One of the miracles of life is that if we stress our tissues, they come back the next day stronger. A leader or a leadership team must provide this cellular renewal energy to the troops every day. By circulating around, leaders can catch people stretching in the right direction and give them public and printed "praising statements." The recipients will be pleased and "renewed" to try again. The communication system will let others know about these many daily victories. Without this constant renewal energy, most worthwhile programs will maintain good enthusiasm for about two weeks before homeostasis starts to win.

Even if broad-based commitment and progress occurs, there will be points during the improvement journey when morale starts to lag. People will assume that - "when we get to be good, we will still have to work this hard to stay there, and I don't know that I can do it or that it is worth it." Here the leader must explain the difference between transformational effort to get to a new plateau and the far less stressful, maintenance energy that it takes to maintain a plateau.

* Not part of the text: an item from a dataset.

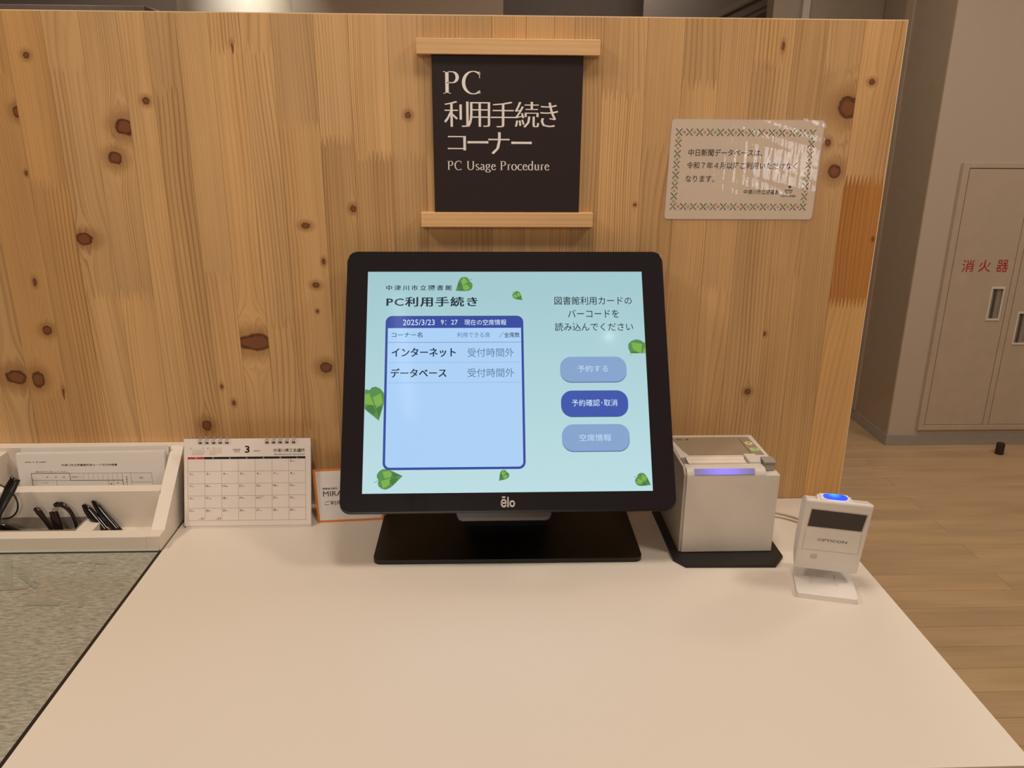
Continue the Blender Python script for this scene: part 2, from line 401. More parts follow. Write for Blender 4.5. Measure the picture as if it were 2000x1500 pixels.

Once a team has recharged their batteries at a new plateau, however, they are apt to start to get excited about taking on another transformational challenge with more confidence than on the last climb. But, the thoughtful leader should refrain from making this point in the middle of a stressed-out climb and just sell the benefits of a normal work load on the next plateau

CONCLUSIONS

There are many important programs that all firms wish they could install, but overcoming homeostasis with good transformational leadership ability is in short supply. Programs to improve the quality of goods and services are intuitively appealing to all employees, but the odds for success will be low if leaders forget to accommodate the psychological and physiological processes that underlie any significant change.